Besides knowing the demographics, you may also consider learning about the psychographics of your audience. These are the qualitative characteristics of your audience such as traits, values, attitudes, interests, and lifestyles. This information about your customers will help you know what kind of treatment you would need to approach them on social media. For example, your top groups of the audience are avid fans of football; you may want to incorporate football into your promotions to pique their attention.
It takes a lot of effort analyzing the specific details, but it can give a lot of benefits to your social media strategy. Also, these details can help you accurately target and get the attention of your audience.
Step 4. Check Consistency across your Channels:
With the knowledge you have now about your target audience and their physical and emotional characteristics, you may now start monitoring and watching about your performance on your social media platforms. The main aim of monitoring is to ensure your maximum presence and visibility for your audience and to guarantee that your platforms are posting with high-quality content.

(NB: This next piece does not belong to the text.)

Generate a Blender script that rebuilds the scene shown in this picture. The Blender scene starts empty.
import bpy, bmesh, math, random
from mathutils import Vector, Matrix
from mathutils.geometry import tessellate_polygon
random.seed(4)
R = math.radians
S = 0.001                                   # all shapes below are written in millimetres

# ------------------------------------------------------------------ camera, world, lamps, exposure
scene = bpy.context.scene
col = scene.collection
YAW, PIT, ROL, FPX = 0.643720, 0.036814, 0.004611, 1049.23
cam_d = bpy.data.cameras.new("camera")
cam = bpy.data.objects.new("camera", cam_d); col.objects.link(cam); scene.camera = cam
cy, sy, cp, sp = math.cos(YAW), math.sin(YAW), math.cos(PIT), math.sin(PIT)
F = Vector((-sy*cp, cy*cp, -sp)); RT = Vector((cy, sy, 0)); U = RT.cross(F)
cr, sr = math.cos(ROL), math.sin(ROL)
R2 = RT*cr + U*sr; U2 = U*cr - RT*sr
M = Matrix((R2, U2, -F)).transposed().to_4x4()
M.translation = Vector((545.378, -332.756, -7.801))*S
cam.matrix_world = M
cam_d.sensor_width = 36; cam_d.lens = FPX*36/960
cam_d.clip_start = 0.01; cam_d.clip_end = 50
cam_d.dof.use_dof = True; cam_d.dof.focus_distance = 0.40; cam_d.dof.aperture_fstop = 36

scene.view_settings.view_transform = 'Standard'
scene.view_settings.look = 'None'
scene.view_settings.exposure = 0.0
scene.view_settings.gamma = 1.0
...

Remember not to create inconsistencies between your social media platforms. You should keep an eye for it. For example, your response time across all platforms, is it equal on every site? Do you respond quicker on Facebook than your email? Is your company’s visual branding evident on all platforms? Is your tone of talking to your customers through messages and captions same on every platform?

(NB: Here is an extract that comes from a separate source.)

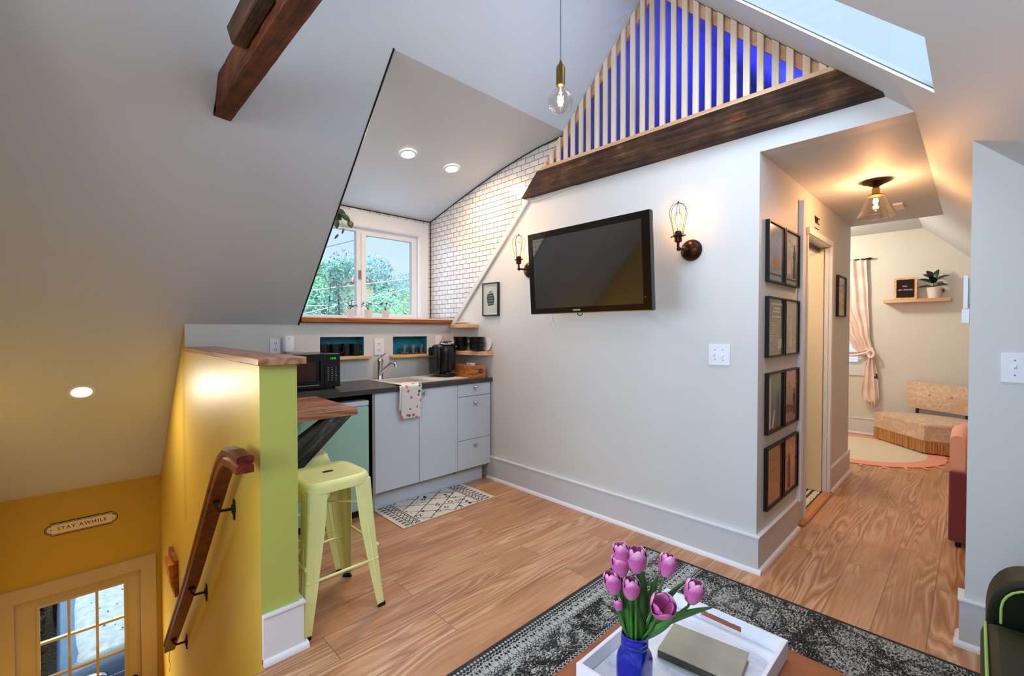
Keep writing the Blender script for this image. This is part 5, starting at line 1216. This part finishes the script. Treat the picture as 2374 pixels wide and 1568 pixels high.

Assure also that your profiles are practicing best tips for formatting. Facebook is a good example of a platform that updates its layout every once in a while. It allows you now to display a user-picked pinned post on the top of your company’s timeline. Another example is Pinterest and its new feature to showcase your brand within a few seconds. Adopting these updates on different platforms will get your audience’s attention and give some advantages to your business.
Step 5. Review your Competition:
The last step is to start observing and studying your competitor’s efforts and techniques online. You may want to pay attention to:
- Their presence on different networks
- How they are presenting themselves through their bios, profiles, etc.
- Their target audiences
- Their active hours on each platform
- Their level of authority
- The content they post on every platform
- The ratio of their original and curated content
- The number of original contents they post
- Their posting manners and times
- Whether they have influential people, who follow them.
You need to learn how they move and strategize on their social media platforms. You can use this in auditing your own social media account. Another thing is to analyze their number of follower’s and liker’s, how frequent they are posting, how high the level of their engagement, and what kinds of contents are they posting in their accounts.
This strategy can give you a step ahead of your competitors. It can also give you a perspective on your efforts and see if you are doing your work right. Lastly, it can offer you to know many openings to boost your plan and strategy.
Final Thoughts:
Now that you know what to do, it’s time to get started. Social media Auditing does take a lot of effort so it can be a little intimidating for a beginner in social media auditing. With the use of special tools, auditing is made to be much easier as it seems.
All the effort and investment in auditing is worth it when seeing your struggles are compensated. With the results of your audit, you already have a rough guide of things that do not work and will work for your brand. Smartly use that to evaluate and improve your strategies so you can make the most out of your efforts and eventually, find success.